**Task details**
Exactly the lines from the one containing "Recreate this scene" through the one containing "random.seed(7)" must be returned; include both ends and nothing else.

**Extracted information**
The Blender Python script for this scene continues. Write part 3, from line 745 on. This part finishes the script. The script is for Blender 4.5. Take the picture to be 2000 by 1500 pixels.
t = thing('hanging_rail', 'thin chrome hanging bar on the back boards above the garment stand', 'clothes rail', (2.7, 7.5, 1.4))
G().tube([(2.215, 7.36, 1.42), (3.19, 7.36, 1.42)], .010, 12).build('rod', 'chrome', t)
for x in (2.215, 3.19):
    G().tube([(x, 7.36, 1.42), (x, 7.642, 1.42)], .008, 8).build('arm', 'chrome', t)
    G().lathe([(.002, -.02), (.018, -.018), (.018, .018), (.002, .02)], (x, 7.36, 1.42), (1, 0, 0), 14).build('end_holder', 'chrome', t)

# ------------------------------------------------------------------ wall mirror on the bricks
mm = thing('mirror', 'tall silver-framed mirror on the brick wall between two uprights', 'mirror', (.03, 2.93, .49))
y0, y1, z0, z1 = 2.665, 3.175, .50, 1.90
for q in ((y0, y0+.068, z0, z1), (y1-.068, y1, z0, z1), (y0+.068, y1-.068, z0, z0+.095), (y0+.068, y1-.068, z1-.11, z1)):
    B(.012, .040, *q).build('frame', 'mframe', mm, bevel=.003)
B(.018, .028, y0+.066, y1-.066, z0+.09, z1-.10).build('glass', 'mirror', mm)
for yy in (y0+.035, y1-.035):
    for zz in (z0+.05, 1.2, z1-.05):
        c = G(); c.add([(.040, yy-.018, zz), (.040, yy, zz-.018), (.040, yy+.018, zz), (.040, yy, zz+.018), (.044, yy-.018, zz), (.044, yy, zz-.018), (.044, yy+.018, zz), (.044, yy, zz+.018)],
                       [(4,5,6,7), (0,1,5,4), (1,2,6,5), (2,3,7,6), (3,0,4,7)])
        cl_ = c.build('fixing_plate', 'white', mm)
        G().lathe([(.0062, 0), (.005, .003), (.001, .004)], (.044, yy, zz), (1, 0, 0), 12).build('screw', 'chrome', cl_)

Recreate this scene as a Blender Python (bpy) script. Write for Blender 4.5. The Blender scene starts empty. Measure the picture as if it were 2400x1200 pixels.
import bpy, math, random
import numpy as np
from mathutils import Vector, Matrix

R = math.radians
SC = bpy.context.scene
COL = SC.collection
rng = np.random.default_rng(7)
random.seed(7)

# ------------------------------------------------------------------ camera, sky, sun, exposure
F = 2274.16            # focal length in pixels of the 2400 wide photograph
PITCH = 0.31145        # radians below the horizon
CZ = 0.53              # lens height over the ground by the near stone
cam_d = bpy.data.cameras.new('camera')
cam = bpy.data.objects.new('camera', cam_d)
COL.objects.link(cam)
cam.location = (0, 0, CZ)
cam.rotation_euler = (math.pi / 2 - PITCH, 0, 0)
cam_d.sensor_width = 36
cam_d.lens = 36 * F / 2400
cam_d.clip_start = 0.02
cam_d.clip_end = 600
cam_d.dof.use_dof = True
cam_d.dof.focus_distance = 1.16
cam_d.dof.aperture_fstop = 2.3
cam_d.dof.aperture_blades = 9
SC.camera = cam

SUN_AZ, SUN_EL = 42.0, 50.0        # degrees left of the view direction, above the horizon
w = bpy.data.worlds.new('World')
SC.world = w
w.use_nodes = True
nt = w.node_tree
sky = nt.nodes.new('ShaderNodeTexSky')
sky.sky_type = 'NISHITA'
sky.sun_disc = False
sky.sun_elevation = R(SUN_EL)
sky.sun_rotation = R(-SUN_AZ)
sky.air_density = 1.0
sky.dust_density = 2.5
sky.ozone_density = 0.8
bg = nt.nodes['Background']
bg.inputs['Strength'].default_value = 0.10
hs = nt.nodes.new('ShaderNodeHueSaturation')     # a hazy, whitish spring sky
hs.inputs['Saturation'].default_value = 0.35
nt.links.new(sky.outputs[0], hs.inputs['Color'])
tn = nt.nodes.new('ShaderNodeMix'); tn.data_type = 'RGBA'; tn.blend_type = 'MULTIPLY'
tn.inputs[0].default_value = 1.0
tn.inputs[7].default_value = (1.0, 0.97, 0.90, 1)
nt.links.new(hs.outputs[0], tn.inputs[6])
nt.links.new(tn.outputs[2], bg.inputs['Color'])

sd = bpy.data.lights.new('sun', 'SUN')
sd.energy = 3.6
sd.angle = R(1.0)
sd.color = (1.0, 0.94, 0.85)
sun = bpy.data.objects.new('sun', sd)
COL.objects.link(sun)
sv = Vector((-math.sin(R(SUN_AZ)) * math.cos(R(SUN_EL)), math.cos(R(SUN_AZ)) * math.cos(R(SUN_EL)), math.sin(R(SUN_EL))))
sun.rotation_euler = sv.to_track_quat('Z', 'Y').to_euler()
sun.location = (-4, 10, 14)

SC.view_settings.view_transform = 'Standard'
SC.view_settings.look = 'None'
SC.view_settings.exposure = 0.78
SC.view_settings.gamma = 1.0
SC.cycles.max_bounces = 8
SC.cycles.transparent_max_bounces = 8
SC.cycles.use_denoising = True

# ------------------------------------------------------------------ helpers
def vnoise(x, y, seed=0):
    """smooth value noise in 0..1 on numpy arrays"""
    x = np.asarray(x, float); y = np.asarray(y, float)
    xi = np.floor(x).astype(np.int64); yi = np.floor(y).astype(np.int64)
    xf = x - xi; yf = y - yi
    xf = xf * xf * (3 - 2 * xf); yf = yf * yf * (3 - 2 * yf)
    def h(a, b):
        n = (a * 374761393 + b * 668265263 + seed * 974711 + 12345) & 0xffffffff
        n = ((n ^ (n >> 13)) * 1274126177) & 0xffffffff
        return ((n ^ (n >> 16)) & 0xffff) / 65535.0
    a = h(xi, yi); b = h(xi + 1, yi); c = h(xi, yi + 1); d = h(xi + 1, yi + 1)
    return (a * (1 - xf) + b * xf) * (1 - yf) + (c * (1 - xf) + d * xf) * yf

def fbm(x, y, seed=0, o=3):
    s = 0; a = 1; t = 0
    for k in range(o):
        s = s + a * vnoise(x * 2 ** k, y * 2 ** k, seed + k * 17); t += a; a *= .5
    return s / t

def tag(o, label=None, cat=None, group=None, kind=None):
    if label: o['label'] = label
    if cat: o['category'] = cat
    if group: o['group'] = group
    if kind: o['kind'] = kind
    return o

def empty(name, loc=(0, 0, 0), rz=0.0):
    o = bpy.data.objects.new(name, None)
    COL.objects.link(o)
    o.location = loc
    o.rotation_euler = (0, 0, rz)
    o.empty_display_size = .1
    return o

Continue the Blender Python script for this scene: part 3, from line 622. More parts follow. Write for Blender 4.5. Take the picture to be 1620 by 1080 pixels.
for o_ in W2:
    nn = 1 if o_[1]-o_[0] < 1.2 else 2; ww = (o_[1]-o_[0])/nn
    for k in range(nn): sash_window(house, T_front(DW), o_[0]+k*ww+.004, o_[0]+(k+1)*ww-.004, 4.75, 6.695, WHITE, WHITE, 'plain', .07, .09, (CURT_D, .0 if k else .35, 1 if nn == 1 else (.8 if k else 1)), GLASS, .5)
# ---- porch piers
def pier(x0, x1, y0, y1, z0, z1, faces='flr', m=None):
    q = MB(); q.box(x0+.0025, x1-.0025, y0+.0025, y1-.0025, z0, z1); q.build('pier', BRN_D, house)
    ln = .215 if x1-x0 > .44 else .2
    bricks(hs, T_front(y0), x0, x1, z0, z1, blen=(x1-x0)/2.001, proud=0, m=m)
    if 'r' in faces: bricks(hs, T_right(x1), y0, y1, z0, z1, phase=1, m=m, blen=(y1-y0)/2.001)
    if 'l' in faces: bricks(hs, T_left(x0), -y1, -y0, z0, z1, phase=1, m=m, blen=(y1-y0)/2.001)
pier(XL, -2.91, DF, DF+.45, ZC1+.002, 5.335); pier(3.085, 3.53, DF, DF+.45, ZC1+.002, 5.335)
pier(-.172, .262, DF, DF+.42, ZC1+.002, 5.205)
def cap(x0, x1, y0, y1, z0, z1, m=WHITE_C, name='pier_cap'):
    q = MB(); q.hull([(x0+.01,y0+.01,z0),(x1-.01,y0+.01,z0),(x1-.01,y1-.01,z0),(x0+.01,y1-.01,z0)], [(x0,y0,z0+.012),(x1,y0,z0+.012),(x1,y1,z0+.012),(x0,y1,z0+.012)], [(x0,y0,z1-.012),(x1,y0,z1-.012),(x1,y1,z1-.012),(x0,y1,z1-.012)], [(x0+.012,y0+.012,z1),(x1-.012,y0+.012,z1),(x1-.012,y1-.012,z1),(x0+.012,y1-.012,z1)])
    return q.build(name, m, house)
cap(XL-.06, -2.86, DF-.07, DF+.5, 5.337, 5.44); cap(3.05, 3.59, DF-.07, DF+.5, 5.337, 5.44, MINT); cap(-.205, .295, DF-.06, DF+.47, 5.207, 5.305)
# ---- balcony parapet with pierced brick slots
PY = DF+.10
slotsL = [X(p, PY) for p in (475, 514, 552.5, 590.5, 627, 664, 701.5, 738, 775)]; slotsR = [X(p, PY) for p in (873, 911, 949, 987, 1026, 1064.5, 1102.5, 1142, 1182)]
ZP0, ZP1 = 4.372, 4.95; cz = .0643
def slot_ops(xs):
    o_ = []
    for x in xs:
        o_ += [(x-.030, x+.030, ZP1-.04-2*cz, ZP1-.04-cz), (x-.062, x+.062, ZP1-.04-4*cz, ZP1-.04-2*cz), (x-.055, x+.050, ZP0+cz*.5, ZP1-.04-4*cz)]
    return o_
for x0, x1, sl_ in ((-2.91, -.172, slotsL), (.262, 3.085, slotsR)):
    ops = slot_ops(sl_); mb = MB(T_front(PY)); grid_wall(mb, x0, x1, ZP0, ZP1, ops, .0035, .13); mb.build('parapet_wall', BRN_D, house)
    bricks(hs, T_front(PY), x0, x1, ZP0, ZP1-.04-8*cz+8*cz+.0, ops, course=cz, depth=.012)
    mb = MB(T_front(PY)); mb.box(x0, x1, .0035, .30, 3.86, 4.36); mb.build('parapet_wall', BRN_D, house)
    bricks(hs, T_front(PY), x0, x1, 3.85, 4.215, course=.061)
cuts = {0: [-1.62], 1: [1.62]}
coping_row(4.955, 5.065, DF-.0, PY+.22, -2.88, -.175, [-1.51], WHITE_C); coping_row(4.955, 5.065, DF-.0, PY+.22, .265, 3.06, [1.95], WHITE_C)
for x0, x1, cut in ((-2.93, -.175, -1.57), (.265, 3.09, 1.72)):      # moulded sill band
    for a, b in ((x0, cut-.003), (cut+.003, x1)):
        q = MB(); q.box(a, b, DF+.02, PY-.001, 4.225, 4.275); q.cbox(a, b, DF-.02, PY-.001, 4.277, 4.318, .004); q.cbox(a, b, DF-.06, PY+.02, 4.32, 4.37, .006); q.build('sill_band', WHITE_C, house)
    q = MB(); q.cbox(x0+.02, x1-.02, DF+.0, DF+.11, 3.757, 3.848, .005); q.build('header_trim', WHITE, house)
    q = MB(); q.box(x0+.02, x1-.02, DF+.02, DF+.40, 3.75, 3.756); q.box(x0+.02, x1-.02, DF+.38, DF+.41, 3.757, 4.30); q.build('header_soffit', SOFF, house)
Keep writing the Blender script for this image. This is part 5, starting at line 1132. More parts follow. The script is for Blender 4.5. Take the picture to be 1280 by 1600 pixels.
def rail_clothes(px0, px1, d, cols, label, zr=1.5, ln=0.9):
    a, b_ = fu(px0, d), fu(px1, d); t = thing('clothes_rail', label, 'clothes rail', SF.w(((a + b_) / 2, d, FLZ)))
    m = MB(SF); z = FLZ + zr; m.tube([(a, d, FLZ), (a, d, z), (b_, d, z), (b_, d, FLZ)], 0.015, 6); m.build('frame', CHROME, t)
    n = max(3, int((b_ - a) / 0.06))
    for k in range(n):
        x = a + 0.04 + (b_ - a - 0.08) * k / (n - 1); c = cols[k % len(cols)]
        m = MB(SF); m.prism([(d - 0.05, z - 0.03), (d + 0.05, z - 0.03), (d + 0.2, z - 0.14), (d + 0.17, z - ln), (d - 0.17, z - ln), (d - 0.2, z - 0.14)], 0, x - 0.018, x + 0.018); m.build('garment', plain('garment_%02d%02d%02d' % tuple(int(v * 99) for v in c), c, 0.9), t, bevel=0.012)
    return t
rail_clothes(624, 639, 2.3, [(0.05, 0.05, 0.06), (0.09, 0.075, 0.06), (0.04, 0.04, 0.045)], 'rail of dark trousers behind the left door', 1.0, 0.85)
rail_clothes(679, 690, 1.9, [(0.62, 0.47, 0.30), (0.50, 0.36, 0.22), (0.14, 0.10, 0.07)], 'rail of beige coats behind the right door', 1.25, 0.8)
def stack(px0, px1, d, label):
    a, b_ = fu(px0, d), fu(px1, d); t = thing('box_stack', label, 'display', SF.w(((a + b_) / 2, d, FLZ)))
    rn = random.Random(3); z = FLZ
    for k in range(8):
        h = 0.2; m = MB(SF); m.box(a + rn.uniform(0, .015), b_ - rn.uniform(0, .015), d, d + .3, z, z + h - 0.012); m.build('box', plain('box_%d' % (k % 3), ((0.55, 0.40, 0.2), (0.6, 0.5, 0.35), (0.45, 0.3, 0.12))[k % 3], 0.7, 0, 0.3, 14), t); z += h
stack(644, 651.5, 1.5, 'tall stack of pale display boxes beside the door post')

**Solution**
Recreate this scene as a Blender Python (bpy) script. Write for Blender 4.5. The Blender scene starts empty. Measure the picture as if it were 2400x1200 pixels.
import bpy, math, random
import numpy as np
from mathutils import Vector, Matrix

R = math.radians
SC = bpy.context.scene
COL = SC.collection
rng = np.random.default_rng(7)
random.seed(7)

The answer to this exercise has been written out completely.